If the problem is the same as above --- five sandwiches, you grab three --- a student might reason this way: There are three sandwiches, so I draw three slots.  There are five ways of filling the first slot, four ways of filling the second slot, and three ways of filling the third slot, so there must be sixty ways of drawing three sandwiches from five sandwiches.

Where did the student's reasoning go wrong?  Take a minute and figure it out.

The student's intuition is misshapen: He did not consider order.  The student has internalized that, in any problem that involves drawing items from a larger set, the number of ways of drawing items can be found by drawing a slot for each item, then counting the number of items to be included in each slot.

In principle, (this kind of) math isn't difficult.  It's no harder than learning a foreign language.  You just have to remember the meanings of new symbols, how to use them, and which situations call for using those symbols.  A computer could do it (and anything a computer can do is not difficult, just tedious).
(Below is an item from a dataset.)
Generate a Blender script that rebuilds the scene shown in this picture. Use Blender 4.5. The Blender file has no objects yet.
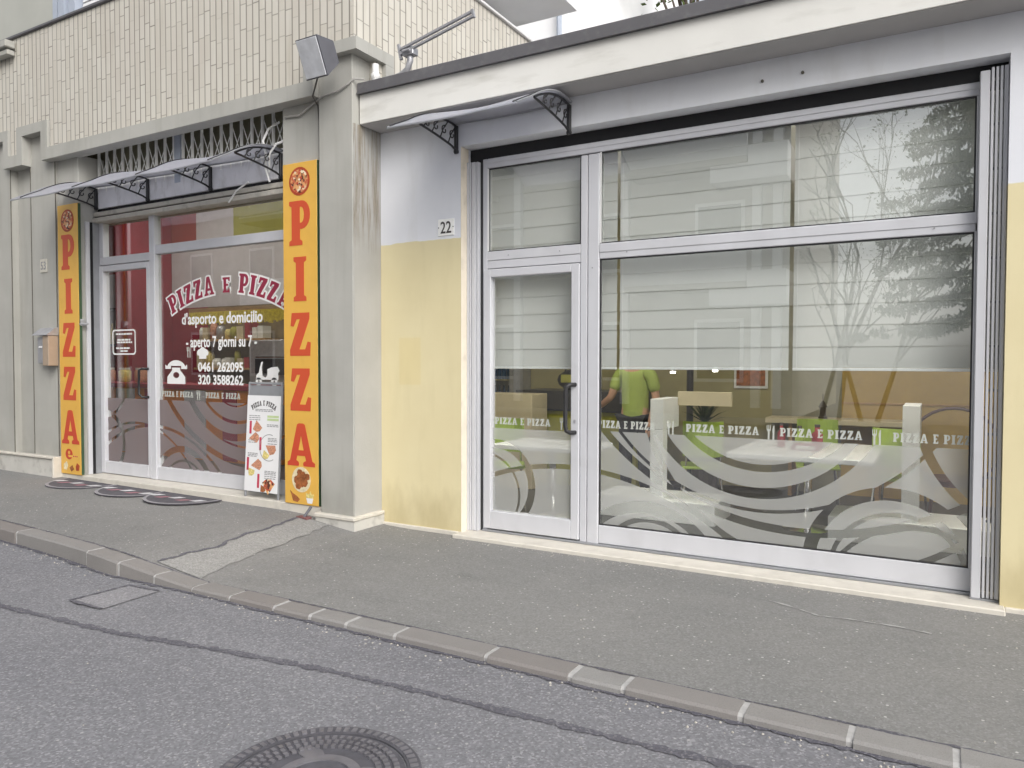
import bpy, bmesh, math, random
from mathutils import Vector, Matrix
random.seed(7)
R = math.radians
sc = bpy.context.scene
COL = sc.collection
# ------------------------------------------------------------------ camera, sky, sun, exposure
cd = bpy.data.cameras.new('camera'); cam = bpy.data.objects.new('camera', cd); COL.objects.link(cam)
cam.location = (0, 0, 1.55); cam.rotation_euler = (R(90 - 1.65), R(-0.09), R(29.8))
cd.sensor_width = 36; cd.lens = 748 / 1024 * 36; cd.clip_start = .05; cd.clip_end = 1500
sc.camera = cam
wd = bpy.data.worlds.new('World'); sc.world = wd; wd.use_nodes = True
wn = wd.node_tree; bg = wn.nodes['Background']; bg.inputs[1].default_value = .15
sky = wn.nodes.new('ShaderNodeTexSky'); sky.sky_type = 'NISHITA'; sky.sun_disc = False
SUN_EL, SUN_AZ = 38, 128
sky.sun_elevation = R(SUN_EL); sky.sun_rotation = R(SUN_AZ); sky.dust_density = 4; sky.air_density = 1.2
hs = wn.nodes.new('ShaderNodeHueSaturation'); hs.inputs['Saturation'].default_value = .22; hs.inputs['Value'].default_value = 1.25
wn.links.new(sky.outputs[0], hs.inputs['Color']); wn.links.new(hs.outputs[0], bg.inputs[0])
sd = bpy.data.lights.new('sun', 'SUN'); sun = bpy.data.objects.new('sun', sd); COL.objects.link(sun)
sd.energy = .55; sd.angle = R(38); sd.color = (1, .97, .93)
_az = R(SUN_AZ); _d = Vector((math.sin(_az) * math.cos(R(SUN_EL)), math.cos(_az) * math.cos(R(SUN_EL)), math.sin(R(SUN_EL))))
sun.rotation_euler = (-_d).to_track_quat('-Z', 'Y').to_euler(); sun.location = _d * 40
vs = sc.view_settings; vs.view_transform = 'Standard'; vs.look = 'None'; vs.gamma = 1; vs.use_curve_mapping = False
vs.exposure = .30
sc.render.resolution_x = 1024; sc.render.resolution_y = 768

# ------------------------------------------------------------------ materials
def srgb(r, g, b):
    f = lambda c: (c / 255 / 12.92) if c <= 10 else ((c / 255 + .055) / 1.055) ** 2.4
    return (f(r), f(g), f(b))
class NT:
    def __init__(s, name):
        s.m = bpy.data.materials.new(name); s.m.use_nodes = True; s.t = s.m.node_tree; s.t.nodes.clear()
        s.out = s.n('ShaderNodeOutputMaterial'); s._co = None
    def n(s, typ, **kw):
        x = s.t.nodes.new(typ)
        for k, v in kw.items(): setattr(x, k, v)
        return x
    def l(s, a, b): s.t.links.new(a, b)
    def put(s, sock, v):
        if hasattr(v, 'is_linked') or isinstance(v, bpy.types.NodeSocket): s.l(v, sock)
        elif isinstance(v, (tuple, list)) and len(v) == 3 and sock.type == 'RGBA': sock.default_value = (*v, 1)
        else: sock.default_value = v
    def co(s, kind='Object'):
        return s.n('ShaderNodeTexCoord').outputs[kind]
    def math(s, op, a, b=0., c=0.):
        x = s.n('ShaderNodeMath', operation=op)
        s.put(x.inputs[0], a); s.put(x.inputs[1], b)
        if op in ('MULTIPLY_ADD', 'SMOOTH_MIN', 'COMPARE', 'WRAP'): s.put(x.inputs[2], c)
        return x.outputs[0]
    def mix(s, f, a, b, blend='MIX'):
        x = s.n('ShaderNodeMixRGB', blend_type=blend)
        s.put(x.inputs[0], f); s.put(x.inputs[1], a); s.put(x.inputs[2], b); return x.outputs[0]
    def noise(s, scale, vec=None, detail=3, stretch=None, rough=.55, off=None):
        x = s.n('ShaderNodeTexNoise'); x.inputs['Scale'].default_value = scale; x.inputs['Detail'].default_value = detail
        x.inputs['Roughness'].default_value = rough
        v = vec if vec is not None else s.co()
        if stretch or off:
            mp = s.n('ShaderNodeMapping'); s.l(v, mp.inputs[0])
            if stretch: mp.inputs['Scale'].default_value = stretch
            if off: mp.inputs['Location'].default_value = off
            v = mp.outputs[0]
        s.l(v, x.inputs['Vector']); return x.outputs['Fac']
    def ramp(s, f, lo, hi):
        x = s.n('ShaderNodeMapRange'); x.clamp = True
        s.put(x.inputs[0], f); x.inputs[1].default_value = lo; x.inputs[2].default_value = hi; return x.outputs[0]
    def voro(s, scale, vec=None, out='Color', rnd=1.):
        x = s.n('ShaderNodeTexVoronoi'); x.inputs['Scale'].default_value = scale; x.inputs['Randomness'].default_value = rnd
        s.l(vec if vec is not None else s.co(), x.inputs['Vector']); return x.outputs[out]
    def bump(s, h, strength=.3, dist=.01):
        b = s.n('ShaderNodeBump'); b.inputs['Strength'].default_value = strength; b.inputs['Distance'].default_value = dist
        s.l(h, b.inputs['Height']); return b.outputs[0]
    def pbr(s, col, rough=.6, metal=0., nrm=None, spec=.5, trans=None):
        p = s.n('ShaderNodeBsdfPrincipled'); s.put(p.inputs['Base Color'], col); s.put(p.inputs['Roughness'], rough)
        p.inputs['Metallic'].default_value = metal; p.inputs['Specular IOR Level'].default_value = spec
        if nrm is not None: s.l(nrm, p.inputs['Normal'])
        s.l(p.outputs[0], s.out.inputs[0]); return p
    def xyz(s, kind='Object'):
        x = s.n('ShaderNodeSeparateXYZ'); s.l(s.co(kind), x.inputs[0]); return x.outputs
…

Perhaps failing students just move too fast, gulping instead of chewing, so that their intuitions malfunction?  Or they just don't put in the time and practice necessary for remembering these new, foreign symbols?  Or is there some fundamental limitation that I just don't see?



Edit:
Addendum -- One friend asked me, "Where does 'binomial coefficient' come from?"  A binomial is the sum of two algebraic terms: \(a + b\).  If you take an integer power of a binomial, you get the following polynomial:
\[(a+b)^n = \sum_{k = 0}^n C(n,k)a^kb^{n-k}\]
\[  = a^n + na^{n-1}b + \frac{n(n-1)}{2}a^{n-2}b^2 + \cdots + \frac{n(n-1)(n-2)\cdots 3\cdot 2}{(n-2)(n-4)\cdots 3\cdot 2\cdot 1}a^2b^{n-2} + nab^{n-1} + b^n.\]
So the "binomial coefficients" are coefficients (numbers by which variable expressions are multiplied) in the polynomial you get by raising a binomial to a power.